Kevin
Young
To
Repel Ghosts: Five Sides in B Minor
Zoland Books, Cambridge, MA.
Kevin Young's To Repel Ghosts: Five
Sides in B Minor immediately put me off. A poetic biography of the
painter Jean-Michel Basquiat where the "poetic" consisted of the repeated
use of a single form with relatively minor variations. As boring in concept
and execution as anything by MacLeish, Benét, Warren, or Berryman,
I thought. The bio on the flyleaf, with its gab of prizes, ploughshares,
and NPR, reading like mud, depressed me further. Why had I agreed to review
this book? Three-hundred-and-fifty-fucking pages! I don't have that much
time left, as they say.
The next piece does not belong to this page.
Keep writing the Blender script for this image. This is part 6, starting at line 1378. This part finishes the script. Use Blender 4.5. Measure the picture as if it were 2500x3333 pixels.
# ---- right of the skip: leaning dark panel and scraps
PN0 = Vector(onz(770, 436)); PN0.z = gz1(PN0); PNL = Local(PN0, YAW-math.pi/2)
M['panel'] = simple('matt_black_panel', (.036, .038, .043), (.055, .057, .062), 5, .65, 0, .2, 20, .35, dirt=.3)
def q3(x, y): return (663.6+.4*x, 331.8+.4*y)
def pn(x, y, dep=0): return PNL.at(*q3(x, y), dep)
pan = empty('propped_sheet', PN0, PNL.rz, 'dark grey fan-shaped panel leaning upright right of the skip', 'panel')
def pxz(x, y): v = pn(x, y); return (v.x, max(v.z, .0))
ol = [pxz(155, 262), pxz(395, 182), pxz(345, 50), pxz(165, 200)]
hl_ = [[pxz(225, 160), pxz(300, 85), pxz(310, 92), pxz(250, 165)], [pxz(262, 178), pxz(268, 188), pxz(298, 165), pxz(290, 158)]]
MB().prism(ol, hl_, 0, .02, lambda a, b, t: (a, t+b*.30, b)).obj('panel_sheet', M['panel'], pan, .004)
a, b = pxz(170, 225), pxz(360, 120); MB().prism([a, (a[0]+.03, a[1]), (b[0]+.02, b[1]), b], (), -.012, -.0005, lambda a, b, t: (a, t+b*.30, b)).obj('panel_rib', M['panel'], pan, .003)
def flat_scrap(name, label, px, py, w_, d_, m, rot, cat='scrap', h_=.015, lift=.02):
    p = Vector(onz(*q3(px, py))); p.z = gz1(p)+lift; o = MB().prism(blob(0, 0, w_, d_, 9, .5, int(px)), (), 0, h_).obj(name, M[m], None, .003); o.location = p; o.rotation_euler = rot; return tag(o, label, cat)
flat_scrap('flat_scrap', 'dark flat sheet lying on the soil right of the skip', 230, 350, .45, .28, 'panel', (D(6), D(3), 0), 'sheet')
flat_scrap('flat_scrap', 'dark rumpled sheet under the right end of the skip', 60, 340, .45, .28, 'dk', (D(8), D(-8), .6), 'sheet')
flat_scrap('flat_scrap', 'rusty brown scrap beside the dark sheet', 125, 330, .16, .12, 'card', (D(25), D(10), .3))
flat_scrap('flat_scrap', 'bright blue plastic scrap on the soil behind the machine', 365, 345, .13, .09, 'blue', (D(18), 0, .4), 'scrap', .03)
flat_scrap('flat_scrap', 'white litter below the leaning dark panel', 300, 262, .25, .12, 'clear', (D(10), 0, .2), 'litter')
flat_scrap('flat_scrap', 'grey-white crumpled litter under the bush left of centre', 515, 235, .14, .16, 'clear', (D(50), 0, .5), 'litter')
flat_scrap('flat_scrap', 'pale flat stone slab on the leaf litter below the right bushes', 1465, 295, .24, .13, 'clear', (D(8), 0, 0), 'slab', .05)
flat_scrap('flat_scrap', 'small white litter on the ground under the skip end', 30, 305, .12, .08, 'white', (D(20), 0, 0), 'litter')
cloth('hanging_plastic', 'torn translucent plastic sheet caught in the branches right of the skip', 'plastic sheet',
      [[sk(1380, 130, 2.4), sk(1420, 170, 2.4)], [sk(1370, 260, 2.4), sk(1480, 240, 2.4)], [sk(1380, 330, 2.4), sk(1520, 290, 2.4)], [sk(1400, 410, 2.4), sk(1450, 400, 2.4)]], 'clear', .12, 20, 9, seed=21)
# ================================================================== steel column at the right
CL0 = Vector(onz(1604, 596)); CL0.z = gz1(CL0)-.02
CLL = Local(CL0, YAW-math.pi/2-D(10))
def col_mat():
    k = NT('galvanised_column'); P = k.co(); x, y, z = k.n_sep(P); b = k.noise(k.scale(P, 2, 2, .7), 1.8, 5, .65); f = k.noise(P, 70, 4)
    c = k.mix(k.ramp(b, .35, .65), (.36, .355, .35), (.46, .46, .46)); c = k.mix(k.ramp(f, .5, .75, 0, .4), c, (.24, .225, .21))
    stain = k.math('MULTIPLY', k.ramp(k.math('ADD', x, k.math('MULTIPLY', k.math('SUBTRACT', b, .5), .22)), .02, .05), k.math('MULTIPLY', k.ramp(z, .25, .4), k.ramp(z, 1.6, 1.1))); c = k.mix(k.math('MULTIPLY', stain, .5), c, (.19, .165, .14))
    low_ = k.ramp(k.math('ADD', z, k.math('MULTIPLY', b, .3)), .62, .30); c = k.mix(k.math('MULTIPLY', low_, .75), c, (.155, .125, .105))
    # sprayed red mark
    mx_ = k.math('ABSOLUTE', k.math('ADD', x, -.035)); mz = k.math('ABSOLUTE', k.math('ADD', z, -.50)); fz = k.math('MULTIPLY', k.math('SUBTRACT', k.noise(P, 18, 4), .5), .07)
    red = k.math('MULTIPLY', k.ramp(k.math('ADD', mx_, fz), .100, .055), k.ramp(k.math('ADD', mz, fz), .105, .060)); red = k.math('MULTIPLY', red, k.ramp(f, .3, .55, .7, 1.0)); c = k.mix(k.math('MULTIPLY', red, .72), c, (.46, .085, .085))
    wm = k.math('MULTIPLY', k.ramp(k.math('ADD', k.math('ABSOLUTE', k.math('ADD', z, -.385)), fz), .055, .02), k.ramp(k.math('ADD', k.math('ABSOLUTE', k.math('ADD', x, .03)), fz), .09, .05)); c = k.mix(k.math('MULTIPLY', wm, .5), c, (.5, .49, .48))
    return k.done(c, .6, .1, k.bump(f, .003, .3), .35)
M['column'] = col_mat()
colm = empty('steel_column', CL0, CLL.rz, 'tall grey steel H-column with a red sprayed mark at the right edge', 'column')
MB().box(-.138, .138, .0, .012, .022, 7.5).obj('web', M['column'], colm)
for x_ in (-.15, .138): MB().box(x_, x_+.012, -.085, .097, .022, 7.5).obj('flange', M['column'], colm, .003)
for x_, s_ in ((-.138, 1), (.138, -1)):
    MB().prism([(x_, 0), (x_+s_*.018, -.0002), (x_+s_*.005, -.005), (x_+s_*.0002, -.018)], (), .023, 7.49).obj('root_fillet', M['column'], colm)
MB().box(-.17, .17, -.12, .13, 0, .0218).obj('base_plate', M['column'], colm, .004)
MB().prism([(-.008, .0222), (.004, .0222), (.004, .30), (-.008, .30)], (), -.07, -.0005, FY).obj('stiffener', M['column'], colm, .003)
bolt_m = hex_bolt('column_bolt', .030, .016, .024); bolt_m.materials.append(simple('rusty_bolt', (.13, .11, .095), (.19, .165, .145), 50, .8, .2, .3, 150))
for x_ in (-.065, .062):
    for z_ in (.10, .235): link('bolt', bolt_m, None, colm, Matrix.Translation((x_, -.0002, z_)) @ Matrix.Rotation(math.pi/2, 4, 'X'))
Then I began reading. It soon became apparent
that Basquiat was not so much the center of this book as the main dynamic
representative of a presence in the cultural-historical montage that was
America in the twentieth-century, a presence rendered protean by Young
in the text's sightstream as boxers (such as Jack Johnson and Muhammad
Ali), singers (Billie Holiday), musicians (Charlie Parker and Lester Young),
blues artists (Robert Johnson), folk painters (Bill Traylor), and writers
(Langston Hughes), each an articulation of the echoic possibilities and
hardships, life after life, of our morphing protagonist. That's the "center."
These figures are not the foils of Basquiat (though perhaps Warhol is),
but the confluence of such lives which testify to the intelligence and
courage with which they confronted the crude accommodations of their age.
In common their confusion, frenetic activity, pain, and self-destruction.
In common as well, their vitality, vision, and openness (from amid the
wreckage, a naivete yet peers, etc.). Most often the very real possibility
of "making it" and "after a fashion" (given some "accommodation of spirit")
in the white man's world is proffered, only to be inevitably withheld
(the way an armed robbery is a withholding), with the resultant failure
in any terms other than their lives might attest or such a book measure.
Not so comfortably conceived as I first thought.
And the measure in its most obvious form
is the terse triplet, unrhymed, generally four words per line or less,
often nouns and noun phrases flying at the reader who must, if he will
attend, realize these flailing clusters (think of cummings' grasshopper)
in their multiple connections and witness the articulation of these joints
which often seen to move, like the thumb, several ways gracefully at once.
The lines themselves are bright, frenetic things, generative clusters
of mind thought, cultural jabber, and luminous observations as they flow
circumstantially yet inevitably through a representative life, as though
each was an experiment; lines luminous with a language (Young's tongue
here the sieve of culture itself) drawn from movies, ads, signage, headlines,
idioms, jargon, argot, and common phrases from newspapers, labels, cartoons,
and the blather of our time, the inane contiguous with the intelligent.
Each noun cluster flowing into the next or interrupted by the following
in the three-line time of Young's remarkably versatile tercet into an
intuitive, associative, and dynamic montage of the possible and its injection
into the actual world, usually with brutal results. In the hands of Young,
the three-liner is an instrument capable of highly various and nuanced
effects both in its isolation and as it runs through the poem,
through the book.
The intelligence of the montage (which
is sometimes both overlay and sequential) is fast and facile, flying in
the face of aesthetic standards based on a consistency, narrowly conceived,
of tone, riding a generative engine of chance, wordplay, jokes, memory,
references spawning references in parallel phrasing, as well as biographical
and meditative furtherance. Amid the whiplash of reference and recognitions,
Young's poetry floats just over the center, as above the rotating blades
of a helicopter, almost pacific, with one or another of his figures. And
over the center, as well, a faith in art itself, not just Basquiat's or
his own, but the art of living as achievement, a wobbling pivot to be
certain, but a pivot nonetheless. That is the diorama of the culture and
these lives pivots, drunkenly, to a series of conclusions, each deadly
serious. Yet in toto the work is oddly optimistic. Asserting and reasserting
the fact that such men as Robert Johnson and Jean-Michel Basquiat are
possible, that their lives and work engage the most essential portions
of themselves despite the oppressive and ubiquitous hostility or ignorance
of their time. That the world is, finally, regenerative.